Christoph Haase

Graph-Based Approaches to Reasoning in Separation Logic

DATE:Thursday, August 29, 2013
TIME:12:00
VENUE:Seminarraum Menger (Favoritenstrasse 9-11, Stiege 3, 3. Stock)

ABSTRACT

Separation Logic is an extension of Hoare logic that is particularly suitable for reasoning about imperative programs which manipulate heap data structures. It was introduced by Reynolds, O'Hearn, Yang and Ishtiaq about ten years ago and has since been successfully employed in tools that can discover bugs in low-level systems code in an automated fashion.

In the first half of my talk, I will give an accessible short introduction to key concepts found in Separation Logic and the decision problems typically encountered.
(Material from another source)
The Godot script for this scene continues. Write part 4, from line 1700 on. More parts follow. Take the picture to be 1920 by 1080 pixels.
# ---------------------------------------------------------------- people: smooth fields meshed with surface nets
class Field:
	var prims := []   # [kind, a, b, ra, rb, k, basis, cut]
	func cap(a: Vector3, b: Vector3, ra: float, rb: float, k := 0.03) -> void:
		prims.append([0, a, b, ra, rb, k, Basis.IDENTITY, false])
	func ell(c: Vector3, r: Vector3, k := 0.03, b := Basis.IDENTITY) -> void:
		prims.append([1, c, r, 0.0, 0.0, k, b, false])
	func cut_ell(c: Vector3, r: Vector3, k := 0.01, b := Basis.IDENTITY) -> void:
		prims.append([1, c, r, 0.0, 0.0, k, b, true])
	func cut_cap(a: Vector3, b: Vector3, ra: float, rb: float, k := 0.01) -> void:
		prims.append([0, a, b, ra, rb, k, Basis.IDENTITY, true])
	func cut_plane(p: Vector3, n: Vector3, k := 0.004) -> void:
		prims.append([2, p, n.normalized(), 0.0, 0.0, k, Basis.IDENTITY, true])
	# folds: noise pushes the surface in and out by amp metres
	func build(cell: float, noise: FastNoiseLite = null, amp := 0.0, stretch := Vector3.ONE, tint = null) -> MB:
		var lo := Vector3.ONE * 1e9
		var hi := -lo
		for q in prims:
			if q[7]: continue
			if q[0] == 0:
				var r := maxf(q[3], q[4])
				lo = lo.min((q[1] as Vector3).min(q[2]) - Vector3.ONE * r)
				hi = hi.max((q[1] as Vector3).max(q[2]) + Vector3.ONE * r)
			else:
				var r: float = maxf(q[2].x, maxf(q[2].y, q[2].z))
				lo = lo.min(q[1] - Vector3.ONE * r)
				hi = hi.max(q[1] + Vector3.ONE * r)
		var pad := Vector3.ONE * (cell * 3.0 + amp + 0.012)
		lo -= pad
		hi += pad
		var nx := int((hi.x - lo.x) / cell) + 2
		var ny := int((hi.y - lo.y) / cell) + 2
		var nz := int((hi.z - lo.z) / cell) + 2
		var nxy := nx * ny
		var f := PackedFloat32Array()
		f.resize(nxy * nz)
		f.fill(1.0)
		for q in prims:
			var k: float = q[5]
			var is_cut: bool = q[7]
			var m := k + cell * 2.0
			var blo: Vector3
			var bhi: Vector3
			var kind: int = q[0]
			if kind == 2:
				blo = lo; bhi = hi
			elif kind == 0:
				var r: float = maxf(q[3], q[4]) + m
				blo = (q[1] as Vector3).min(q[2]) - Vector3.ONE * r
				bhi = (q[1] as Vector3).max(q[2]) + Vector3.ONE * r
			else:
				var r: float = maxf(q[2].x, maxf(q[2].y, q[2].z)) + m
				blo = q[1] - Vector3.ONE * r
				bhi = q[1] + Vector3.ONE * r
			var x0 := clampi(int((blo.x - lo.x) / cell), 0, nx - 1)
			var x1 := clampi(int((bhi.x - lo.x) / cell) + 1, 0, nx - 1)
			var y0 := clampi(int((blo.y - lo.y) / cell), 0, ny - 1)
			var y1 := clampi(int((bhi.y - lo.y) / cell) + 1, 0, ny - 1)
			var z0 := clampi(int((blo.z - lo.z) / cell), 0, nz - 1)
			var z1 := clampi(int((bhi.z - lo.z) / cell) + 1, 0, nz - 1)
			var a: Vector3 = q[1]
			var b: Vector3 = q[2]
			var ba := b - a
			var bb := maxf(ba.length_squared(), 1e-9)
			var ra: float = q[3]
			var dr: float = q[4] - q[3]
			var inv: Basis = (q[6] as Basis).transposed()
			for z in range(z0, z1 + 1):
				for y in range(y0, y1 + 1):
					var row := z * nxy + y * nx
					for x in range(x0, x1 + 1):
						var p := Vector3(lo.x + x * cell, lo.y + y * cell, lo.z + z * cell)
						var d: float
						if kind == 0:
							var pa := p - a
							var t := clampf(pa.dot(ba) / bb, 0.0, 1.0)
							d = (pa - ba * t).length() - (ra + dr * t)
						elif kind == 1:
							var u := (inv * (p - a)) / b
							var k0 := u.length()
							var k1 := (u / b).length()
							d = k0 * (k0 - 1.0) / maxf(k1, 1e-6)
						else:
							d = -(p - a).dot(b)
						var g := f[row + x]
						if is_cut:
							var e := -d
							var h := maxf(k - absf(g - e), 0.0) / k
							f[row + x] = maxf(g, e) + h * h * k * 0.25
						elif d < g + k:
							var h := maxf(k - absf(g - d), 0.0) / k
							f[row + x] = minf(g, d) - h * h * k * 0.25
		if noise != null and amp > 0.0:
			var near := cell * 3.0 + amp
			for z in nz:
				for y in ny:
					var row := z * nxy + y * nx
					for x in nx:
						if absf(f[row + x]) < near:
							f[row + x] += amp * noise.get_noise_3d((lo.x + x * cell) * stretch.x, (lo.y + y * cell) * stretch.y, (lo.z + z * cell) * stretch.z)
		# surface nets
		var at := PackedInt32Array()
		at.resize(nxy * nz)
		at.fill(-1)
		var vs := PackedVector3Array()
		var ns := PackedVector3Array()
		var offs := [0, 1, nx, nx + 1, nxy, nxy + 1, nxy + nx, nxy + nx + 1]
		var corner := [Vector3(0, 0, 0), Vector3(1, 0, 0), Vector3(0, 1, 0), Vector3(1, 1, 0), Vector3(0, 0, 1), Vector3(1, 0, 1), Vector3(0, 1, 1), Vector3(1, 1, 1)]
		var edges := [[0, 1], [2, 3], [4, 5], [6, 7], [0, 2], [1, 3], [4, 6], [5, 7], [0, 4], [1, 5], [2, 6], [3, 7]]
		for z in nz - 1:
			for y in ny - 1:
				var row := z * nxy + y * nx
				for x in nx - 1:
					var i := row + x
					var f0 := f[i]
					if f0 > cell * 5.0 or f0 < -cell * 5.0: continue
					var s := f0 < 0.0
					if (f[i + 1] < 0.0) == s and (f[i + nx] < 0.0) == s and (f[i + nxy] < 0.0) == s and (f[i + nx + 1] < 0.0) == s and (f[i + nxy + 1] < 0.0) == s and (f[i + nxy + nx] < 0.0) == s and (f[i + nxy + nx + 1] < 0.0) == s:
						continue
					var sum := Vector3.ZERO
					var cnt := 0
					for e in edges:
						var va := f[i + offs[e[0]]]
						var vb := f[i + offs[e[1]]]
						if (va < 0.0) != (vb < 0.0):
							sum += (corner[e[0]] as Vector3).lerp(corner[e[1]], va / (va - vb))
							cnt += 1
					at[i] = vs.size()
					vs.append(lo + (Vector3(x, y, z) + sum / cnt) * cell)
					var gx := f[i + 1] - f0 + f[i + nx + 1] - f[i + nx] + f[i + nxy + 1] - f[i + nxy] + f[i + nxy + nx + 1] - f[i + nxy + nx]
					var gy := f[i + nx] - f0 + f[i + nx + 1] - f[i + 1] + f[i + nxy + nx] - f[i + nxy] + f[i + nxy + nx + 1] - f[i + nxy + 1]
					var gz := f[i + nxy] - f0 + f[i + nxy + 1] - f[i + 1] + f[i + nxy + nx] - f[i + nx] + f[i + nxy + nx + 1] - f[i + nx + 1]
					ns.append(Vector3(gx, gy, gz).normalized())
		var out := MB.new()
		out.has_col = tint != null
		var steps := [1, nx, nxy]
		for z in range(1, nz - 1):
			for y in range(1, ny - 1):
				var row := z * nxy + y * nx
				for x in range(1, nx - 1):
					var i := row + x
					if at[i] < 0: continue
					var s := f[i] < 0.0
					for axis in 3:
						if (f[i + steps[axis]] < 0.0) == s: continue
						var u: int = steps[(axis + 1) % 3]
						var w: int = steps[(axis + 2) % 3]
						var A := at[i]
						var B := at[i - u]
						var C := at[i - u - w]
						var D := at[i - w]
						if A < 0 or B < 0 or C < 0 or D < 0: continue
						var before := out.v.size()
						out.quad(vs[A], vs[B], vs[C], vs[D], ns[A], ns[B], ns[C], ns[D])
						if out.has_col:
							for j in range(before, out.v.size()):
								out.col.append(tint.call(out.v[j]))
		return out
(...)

In the second half, I will talk about some more recent work on graph-based algorithms for entailment checking in a decidable fragment of Separation Logic with pointers and linked lists. This problem was known to be decidale in coNP, however an approach in which Separation Logic formulas are represented as directed graphs can give a polynomial-time decision procedure. I will present the concrete entailment algorithm as well as key underlying ideas and observations that led to this algorithm. Finally, I will conclude with an experimental evaluation of the algorithm which shows that it outperforms state-of-the-art reasoners by orders of magnitudes.

The topics presented in the second half of the talk are based on joint work with Byron Cook (UCL/MSR Cambridge), Samin Ishtiaq (MSR Cambridge), Joel Ouaknine (Oxford), Matthew Parkinson (MSR Cambridge) and James Worrell (Oxford).